Mr Cullen said he was conscious that certain Dublin commuter services may not fall "neatly within this area".

"Provision will be made in the legislation to allow the authority take account of longer distance travel patterns and assume responsibility for procuring transport services outside the authority's boundaries," he said.

Also under today's proposals, there will be legislative changes affecting CIÉ and its three operating subsidiaries. In future, the boards of Dublin Bus, Iarnrod Éireann and Bus Éireann would be appointed by the Minister and not by the CIÉ chair.

The new DTA would also have powers to issue "advisory guidelines and mandatory directions" to the three companies, as well as to CIÉ itself.

The authority

will assume

responsibility for overseeing all major public transport projects, including Metro, a new rail tunnel through the city centre and the extension of the Luas network.

It will regulate public transport in the city and will ultimately have responsibility for bus routes and the proposed integrated ticketing system.

Mr Cullen will shortly establish an interim DTA pending legislation to put the body on a statutory footing. The interim authority will recruit a chief executive and senior staff and will, in due course, become the statutory authority.
He has not yet announced who will chair the DTA but said he would do so "in the near future". A public consultation process on today's report by the establishment team will now take place.

"I have set aside the period up until the beginning of December for consultation," Mr Cullen said

"This consultation is in accordance with the Government's social partnership agreement Towards 2016. Once I have had an opportunity to consider and reflect on the views received, I will finalise my proposals, taking account of the outcome of the consultation, and will publish a Bill before Christmas."

The report also proposes that the new body will have the power to set fares, complete the integrated ticketing project and regulate the entire market.

Roisin Shortall, the Labour Party's spokeswoman on transport, said she was concerned a key recommendation that the authority should be given new powers over local authorities to ensure land use was consistent with integrated transport plans had not been accepted.

She said: "I am also concerned that the minister has rejected one of the key recommendations of the Establishment Team that 'land use and transport integration' should be a core part of the legislation to establish the new authority.

The minister has rejected this on the grounds that it 'would unnecessarily dilute the democratic accountability of the planning process'."

Ms Shortall added: "It is difficult to see how we can solve our traffic and transport problems without an integrated approach that includes land use."
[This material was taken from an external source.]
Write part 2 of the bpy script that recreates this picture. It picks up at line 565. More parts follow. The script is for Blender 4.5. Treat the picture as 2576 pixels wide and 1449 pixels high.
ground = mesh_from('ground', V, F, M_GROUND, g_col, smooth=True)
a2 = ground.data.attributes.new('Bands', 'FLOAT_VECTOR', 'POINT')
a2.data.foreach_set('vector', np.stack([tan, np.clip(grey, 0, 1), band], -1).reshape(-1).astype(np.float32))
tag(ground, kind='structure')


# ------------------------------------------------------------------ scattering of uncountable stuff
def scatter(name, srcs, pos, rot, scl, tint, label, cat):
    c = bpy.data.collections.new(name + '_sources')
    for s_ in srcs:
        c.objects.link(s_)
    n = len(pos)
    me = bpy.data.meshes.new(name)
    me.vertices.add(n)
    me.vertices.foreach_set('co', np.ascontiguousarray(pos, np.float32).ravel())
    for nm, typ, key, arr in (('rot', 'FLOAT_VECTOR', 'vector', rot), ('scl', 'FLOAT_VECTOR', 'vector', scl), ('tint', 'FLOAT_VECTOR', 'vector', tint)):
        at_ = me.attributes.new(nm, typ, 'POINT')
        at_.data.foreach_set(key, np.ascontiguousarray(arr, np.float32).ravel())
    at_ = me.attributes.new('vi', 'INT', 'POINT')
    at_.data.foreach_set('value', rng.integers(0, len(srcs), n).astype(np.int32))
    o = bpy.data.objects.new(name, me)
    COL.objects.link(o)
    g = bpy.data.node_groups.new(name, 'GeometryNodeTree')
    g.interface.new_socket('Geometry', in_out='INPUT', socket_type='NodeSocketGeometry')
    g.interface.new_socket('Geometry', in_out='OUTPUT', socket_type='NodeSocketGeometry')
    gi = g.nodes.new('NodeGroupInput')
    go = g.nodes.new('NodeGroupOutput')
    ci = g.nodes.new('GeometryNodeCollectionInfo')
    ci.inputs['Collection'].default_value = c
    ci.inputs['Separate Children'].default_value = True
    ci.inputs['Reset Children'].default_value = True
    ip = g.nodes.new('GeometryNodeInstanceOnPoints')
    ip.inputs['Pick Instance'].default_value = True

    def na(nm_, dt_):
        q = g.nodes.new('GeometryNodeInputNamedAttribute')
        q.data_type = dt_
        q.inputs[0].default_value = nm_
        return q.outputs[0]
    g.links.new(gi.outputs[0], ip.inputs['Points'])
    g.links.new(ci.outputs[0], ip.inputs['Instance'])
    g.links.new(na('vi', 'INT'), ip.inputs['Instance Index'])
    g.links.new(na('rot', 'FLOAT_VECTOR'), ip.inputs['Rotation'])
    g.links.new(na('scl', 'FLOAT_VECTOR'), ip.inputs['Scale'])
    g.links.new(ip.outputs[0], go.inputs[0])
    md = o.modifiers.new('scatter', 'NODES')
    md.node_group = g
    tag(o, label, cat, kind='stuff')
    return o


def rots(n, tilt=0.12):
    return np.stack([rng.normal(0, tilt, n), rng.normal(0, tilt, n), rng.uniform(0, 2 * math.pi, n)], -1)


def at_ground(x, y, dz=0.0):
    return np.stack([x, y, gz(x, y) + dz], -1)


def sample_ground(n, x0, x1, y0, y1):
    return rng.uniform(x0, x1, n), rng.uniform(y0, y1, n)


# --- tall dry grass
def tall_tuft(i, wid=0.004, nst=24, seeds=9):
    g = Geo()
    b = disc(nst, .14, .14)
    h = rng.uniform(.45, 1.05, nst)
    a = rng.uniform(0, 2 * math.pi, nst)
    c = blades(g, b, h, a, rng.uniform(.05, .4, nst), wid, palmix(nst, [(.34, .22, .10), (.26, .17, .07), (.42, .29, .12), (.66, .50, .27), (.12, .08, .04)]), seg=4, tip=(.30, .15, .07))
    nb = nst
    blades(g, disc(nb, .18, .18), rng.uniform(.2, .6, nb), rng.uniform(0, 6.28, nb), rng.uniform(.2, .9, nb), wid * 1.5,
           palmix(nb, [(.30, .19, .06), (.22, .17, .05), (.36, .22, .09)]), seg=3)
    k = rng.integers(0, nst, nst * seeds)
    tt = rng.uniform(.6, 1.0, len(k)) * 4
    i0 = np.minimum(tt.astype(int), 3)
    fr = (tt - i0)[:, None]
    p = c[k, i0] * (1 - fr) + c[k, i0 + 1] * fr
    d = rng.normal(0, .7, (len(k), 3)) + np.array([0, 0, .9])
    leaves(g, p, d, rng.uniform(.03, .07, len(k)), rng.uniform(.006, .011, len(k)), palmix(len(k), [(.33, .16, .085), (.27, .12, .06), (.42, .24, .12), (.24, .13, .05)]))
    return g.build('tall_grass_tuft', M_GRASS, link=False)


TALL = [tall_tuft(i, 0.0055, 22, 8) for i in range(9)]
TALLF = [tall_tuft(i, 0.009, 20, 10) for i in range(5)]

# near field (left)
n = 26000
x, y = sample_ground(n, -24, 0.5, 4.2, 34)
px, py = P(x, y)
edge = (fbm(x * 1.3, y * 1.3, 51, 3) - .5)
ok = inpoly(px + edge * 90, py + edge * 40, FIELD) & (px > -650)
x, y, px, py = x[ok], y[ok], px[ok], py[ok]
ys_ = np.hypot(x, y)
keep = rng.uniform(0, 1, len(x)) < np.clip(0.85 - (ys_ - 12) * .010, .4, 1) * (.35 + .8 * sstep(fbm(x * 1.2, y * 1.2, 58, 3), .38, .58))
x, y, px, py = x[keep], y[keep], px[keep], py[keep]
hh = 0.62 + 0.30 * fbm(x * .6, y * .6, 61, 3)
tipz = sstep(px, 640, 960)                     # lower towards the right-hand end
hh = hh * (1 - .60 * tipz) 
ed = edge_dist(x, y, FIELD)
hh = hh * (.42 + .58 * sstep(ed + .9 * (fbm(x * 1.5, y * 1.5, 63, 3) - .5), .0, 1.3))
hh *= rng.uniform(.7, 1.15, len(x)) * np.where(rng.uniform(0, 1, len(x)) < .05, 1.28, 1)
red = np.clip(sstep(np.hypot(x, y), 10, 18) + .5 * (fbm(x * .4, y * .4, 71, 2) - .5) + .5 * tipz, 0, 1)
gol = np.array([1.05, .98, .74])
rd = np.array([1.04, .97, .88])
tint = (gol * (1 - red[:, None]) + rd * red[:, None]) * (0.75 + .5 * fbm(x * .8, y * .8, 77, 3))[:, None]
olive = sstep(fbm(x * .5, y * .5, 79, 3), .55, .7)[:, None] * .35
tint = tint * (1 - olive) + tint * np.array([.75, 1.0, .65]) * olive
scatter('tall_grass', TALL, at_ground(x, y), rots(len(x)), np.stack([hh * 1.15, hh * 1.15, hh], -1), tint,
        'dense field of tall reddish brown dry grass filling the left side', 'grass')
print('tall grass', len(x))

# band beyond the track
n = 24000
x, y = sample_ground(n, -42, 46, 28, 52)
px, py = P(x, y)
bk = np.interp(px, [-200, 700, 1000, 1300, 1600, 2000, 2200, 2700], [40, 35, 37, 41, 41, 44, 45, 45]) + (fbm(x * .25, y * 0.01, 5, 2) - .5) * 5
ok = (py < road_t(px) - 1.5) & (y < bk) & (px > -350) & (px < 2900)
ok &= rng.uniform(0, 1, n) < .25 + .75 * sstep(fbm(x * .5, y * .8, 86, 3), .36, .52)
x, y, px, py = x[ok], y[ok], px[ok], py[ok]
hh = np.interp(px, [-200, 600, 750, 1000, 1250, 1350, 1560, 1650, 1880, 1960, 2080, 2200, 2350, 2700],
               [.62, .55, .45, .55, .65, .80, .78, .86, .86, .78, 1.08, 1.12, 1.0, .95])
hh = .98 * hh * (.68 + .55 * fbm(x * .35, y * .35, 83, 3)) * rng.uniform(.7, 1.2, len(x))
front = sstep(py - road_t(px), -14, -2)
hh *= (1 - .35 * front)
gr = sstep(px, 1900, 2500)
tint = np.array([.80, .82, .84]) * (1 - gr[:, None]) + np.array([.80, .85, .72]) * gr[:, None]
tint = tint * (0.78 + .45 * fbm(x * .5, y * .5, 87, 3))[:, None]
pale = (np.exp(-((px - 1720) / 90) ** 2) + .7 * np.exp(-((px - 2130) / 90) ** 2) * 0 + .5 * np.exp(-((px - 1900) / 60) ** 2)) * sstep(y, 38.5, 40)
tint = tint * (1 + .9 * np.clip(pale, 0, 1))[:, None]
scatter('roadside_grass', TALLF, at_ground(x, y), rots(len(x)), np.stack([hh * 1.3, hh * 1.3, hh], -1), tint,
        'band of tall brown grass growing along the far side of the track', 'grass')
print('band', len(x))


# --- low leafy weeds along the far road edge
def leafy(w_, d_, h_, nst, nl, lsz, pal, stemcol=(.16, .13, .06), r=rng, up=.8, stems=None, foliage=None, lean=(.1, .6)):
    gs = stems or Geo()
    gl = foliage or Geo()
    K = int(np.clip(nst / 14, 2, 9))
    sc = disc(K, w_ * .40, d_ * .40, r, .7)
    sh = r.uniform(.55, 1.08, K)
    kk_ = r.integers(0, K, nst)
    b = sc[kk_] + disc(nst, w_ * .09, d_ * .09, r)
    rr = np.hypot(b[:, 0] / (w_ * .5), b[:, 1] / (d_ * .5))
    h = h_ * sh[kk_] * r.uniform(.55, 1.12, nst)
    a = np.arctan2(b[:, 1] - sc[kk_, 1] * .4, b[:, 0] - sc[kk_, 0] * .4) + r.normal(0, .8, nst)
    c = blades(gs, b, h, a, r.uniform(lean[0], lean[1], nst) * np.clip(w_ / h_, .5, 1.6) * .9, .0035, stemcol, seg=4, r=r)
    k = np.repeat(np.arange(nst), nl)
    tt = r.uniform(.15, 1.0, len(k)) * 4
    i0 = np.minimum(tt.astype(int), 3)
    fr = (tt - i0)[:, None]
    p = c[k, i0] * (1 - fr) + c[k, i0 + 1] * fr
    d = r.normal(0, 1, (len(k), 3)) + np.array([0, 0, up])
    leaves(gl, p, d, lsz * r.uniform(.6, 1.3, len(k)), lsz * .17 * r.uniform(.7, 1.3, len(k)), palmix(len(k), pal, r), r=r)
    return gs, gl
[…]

Professor Margaret O'Mahony, director of the centre for transport research at Trinity College Dublin, recommended the body be given overall responsibility for surface transport in Dublin city, Fingal, Dun Laoghaire-Rathdown, South Dublin, Kildare, Meath and Wicklow.

Ms Shortall said she was also concerned there were no proposals for democratic accountability in regard to the proposed structure of the DTA.

Olivia Mitchell, Fine Gael's transport spokeswoman, said the report had shelved plans to open up the bus market.